She DID apply a religious test for getting a license: the formulation for her objection and continued obstreperous behavior was that gay marriage is against God's law.
No. A religious test is one that examines the religious beliefs of a person and then affirms or denies them access to government functions based on the results of that test. The test here wasn't religious, it was based on sexual-orientation. The motivation was religious, which is an entirely different thing.
Let's say that she wasn't religious and just hated gay people for reasons -- just not religious ones. She does the same thing. Does that violate the Establishment Clause? Clearly not, and so doing the exact same thing for a different reason does not either. The Establishment Clause does not act against thought crime, it acts against a subset of restrictions that are based on the religious beliefs of the applicant -- not the administrators.
Actually, it is. It just rarely got tried in court on that grounds. Instead, the people who did so were fired or suspended from duty, and the issued licenses invalidated.
No, it's not, and you never heard that it was when (if?) those instances happened. Because it's not a religious test forbidden by the Establishment clause, it's just a religious motivation to engage in other law-breaking.
That's not exactly accurate. A law can have a religious motivation so long as the law does not require adherence to that faith, substantially interferes with another faith's practices or the state can prove a separate compelling interest for enacting the law.
100%. Her choosing to not issue licenses is not require adherence to a faith, nor does it interfere with another's faith (directly, indirect interference isn't covered). She couldn't provide another compelling interest, and so her actions are not legal and she's being admonished by the courts. I'm glad to be in agreement!

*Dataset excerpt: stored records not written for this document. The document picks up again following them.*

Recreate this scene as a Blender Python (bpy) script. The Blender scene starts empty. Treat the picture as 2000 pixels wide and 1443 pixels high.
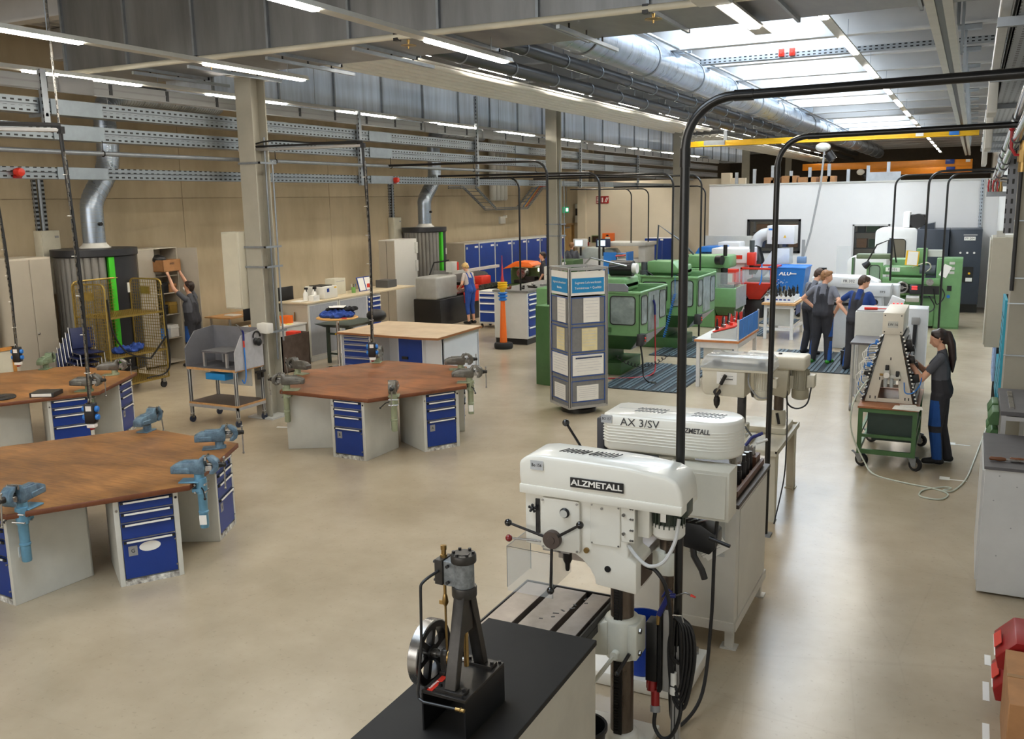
import bpy, bmesh, math, random
import numpy as np
from mathutils import Vector, Matrix
D = bpy.data; S = bpy.context.scene; COL = S.collection
rnd = random.Random(7)
rad = math.radians

# ---------------------------------------------------------------- camera
CAM_H = 3.3
yaw, pit, rol = rad(26.586), rad(10.4675), rad(-1.024)
fw = Vector((-math.sin(yaw) * math.cos(pit), math.cos(yaw) * math.cos(pit), -math.sin(pit)))
rt = Vector((math.cos(yaw), math.sin(yaw), 0)); up = rt.cross(fw)
rt2 = rt * math.cos(rol) + up * math.sin(rol); up2 = -rt * math.sin(rol) + up * math.cos(rol)
cd = D.cameras.new('camera'); cam = D.objects.new('camera', cd); COL.objects.link(cam)
cam.matrix_world = Matrix(((rt2.x, up2.x, -fw.x, 0), (rt2.y, up2.y, -fw.y, 0), (rt2.z, up2.z, -fw.z, CAM_H), (0, 0, 0, 1)))
cd.sensor_width = 36; cd.lens = 36 * 1788.6 / 2000; cd.clip_start = .05; cd.clip_end = 300
S.camera = cam
# ---------------------------------------------------------------- light and exposure
SKY_E = 9.5       # daylight through the roof lights
LAMP_E = 66.0      # linear LED lamps
w = D.worlds.new('hall_daylight'); S.world = w; w.use_nodes = True
w.node_tree.nodes['Background'].inputs[0].default_value = (.80, .88, 1, 1)
w.node_tree.nodes['Background'].inputs[1].default_value = .55
S.view_settings.view_transform = 'Standard'; S.view_settings.look = 'None'
S.view_settings.exposure = 0.0; S.view_settings.gamma = 1; S.view_settings.use_curve_mapping = False

# ---------------------------------------------------------------- materials
def lin(c):
    return tuple(((v / 255) / 12.92 if v / 255 <= .04045 else ((v / 255 + .055) / 1.055) ** 2.4) for v in c)
_M = {}
def mat(name, rgb=(128, 128, 128), rough=.5, metal=0., var=.06, sc=6., bump=0., alpha=1., em=0., coat=0., stretch=None, rgb2=None, rv=.0):
    if name in _M: return _M[name]
    m = D.materials.new(name); m.use_nodes = True; nt = m.node_tree; N = nt.nodes; L = nt.links
    p = N['Principled BSDF']; c = lin(rgb)
    p.inputs['Roughness'].default_value = rough; p.inputs['Metallic'].default_value = metal
    if coat: p.inputs['Coat Weight'].default_value = coat
    if em:
        p.inputs['Emission Color'].default_value = (*c, 1); p.inputs['Emission Strength'].default_value = em
    if alpha < 1: p.inputs['Alpha'].default_value = alpha
    p.inputs['Base Color'].default_value = (*c, 1)
    if var or bump:
        tc = N.new('ShaderNodeTexCoord'); mp = N.new('ShaderNodeMapping'); nz = N.new('ShaderNodeTexNoise')
        L.new(tc.outputs['Object'], mp.inputs[0]); L.new(mp.outputs[0], nz.inputs['Vector'])
        if stretch: mp.inputs['Scale'].default_value = stretch
        nz.inputs['Scale'].default_value = sc; nz.inputs['Detail'].default_value = 5; nz.inputs['Roughness'].default_value = .62
        cr = N.new('ShaderNodeValToRGB'); e = cr.color_ramp.elements
        e[0].position = .3; e[1].position = .72
        c2 = lin(rgb2) if rgb2 else tuple(max(0, v * (1 - 2 * var)) for v in c)
        e[0].color = (*c2, 1); e[1].color = (*(min(1, v * (1 + var)) for v in c), 1)
        L.new(nz.outputs[0], cr.inputs[0]); L.new(cr.outputs[0], p.inputs['Base Color'])
        if rv:
            mr = N.new('ShaderNodeMapRange'); mr.inputs[3].default_value = max(.02, rough - rv); mr.inputs[4].default_value = rough + rv
            L.new(nz.outputs[0], mr.inputs[0]); L.new(mr.outputs[0], p.inputs['Roughness'])
        if bump:
            b = N.new('ShaderNodeBump'); b.inputs['Strength'].default_value = bump; b.inputs['Distance'].default_value = .01
            L.new(nz.outputs[0], b.inputs['Height']); L.new(b.outputs[0], p.inputs['Normal'])
    _M[name] = m
    return m
def light_mat(name, col, e):
    m = D.materials.new(name); m.use_nodes = True; N = m.node_tree.nodes
    N.remove(N['Principled BSDF']); em = N.new('ShaderNodeEmission'); em.inputs[0].default_value = (*col, 1); em.inputs[1].default_value = e
    m.node_tree.links.new(em.outputs[0], N['Material Output'].inputs[0]); return m
def slot_mat(name, rgb, period=.1, duty=.55, rows=(.3, .7), axis=1, row=None):
    """galvanised strip with a row of dark slots punched along it"""
    m = mat(name, rgb, .42, .75, .08, 3, rv=.1); nt = m.node_tree; N = nt.nodes; L = nt.links; p = N['Principled BSDF']
    src = p.inputs['Base Color'].links[0].from_socket
    tc = N.new('ShaderNodeTexCoord'); sx = N.new('ShaderNodeSeparateXYZ'); L.new(tc.outputs['Object'], sx.inputs[0])
    a = N.new('ShaderNodeMath'); a.operation = 'PINGPONG'; a.inputs[1].default_value = period / 2; L.new(sx.outputs[axis], a.inputs[0])
    g = N.new('ShaderNodeMath'); g.operation = 'LESS_THAN'; g.inputs[1].default_value = period / 2 * duty; L.new(a.outputs[0], g.inputs[0])
    zc = N.new('ShaderNodeMath'); zc.operation = 'PINGPONG'; zc.inputs[1].default_value = .0275; L.new(sx.outputs[row if row is not None else (2 if axis != 2 else 0)], zc.inputs[0])
    z2 = N.new('ShaderNodeMath'); z2.operation = 'GREATER_THAN'; z2.inputs[1].default_value = .017; L.new(zc.outputs[0], z2.inputs[0])
    mu = N.new('ShaderNodeMath'); mu.operation = 'MULTIPLY'; L.new(g.outputs[0], mu.inputs[0]); L.new(z2.outputs[0], mu.inputs[1])
    mx = N.new('ShaderNodeMix'); mx.data_type = 'RGBA'; L.new(mu.outputs[0], mx.inputs[0]); L.new(src, mx.inputs[6]); mx.inputs[7].default_value = (.03, .03, .03, 1)
    L.new(mx.outputs[2], p.inputs['Base Color'])
    return m

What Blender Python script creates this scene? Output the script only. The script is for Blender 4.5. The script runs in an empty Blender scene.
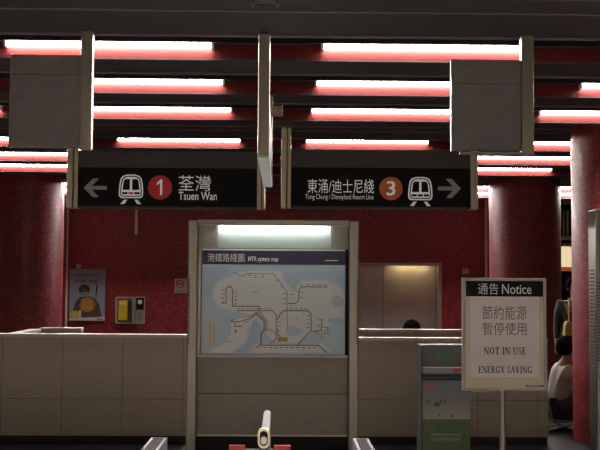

No, because the main issue is that marriage is considered to be a fundamental constitutional right. Barring all marriages within a state in favor of Civil unions wouldn't pass a constitutional test. The KY courts reaffirmed this to be the case when they didn't buy into Hasting's assertion that she could deny gays marriage licenses because she was denying them to all people, regardless of race, religion, gender, or orientation.
I see you saying that, but that's not actually what the legalities are. You do not have a right to be married. You have a right to not face discrimination on race, religion, creed, or sex when you go to get married. There's a narrow but very important difference there -- you cannot demand marriage if the state doesn't provide it and have legal recourse, but you can't demand marriage if the state provides for it. The provision of marriage licenses is entirely up to the state.
This is a Tenth issue. Marriage isn't defined anywhere in the Constitution, and so all other powers and rights fall to the States and the people. Since the people have no authority to enact marriages amongst themselves, this is a State right, and the State can execute it as it sees fit within the boundaries of other applicable laws, such as anti-discrimination laws. The recent case, while it cited a right to marriage (again, recall that I think that ruling is a steaming pile even if it did, accidentally, get in the right ballpark), doesn't actually establish (nor is able to) such a right that supersedes the right of the State to administer it as the State sees fit.
So, yes, you have a right to get married, so long as the State you reside in (or visit, for some) provides for marriage. The State is not obligated to do so.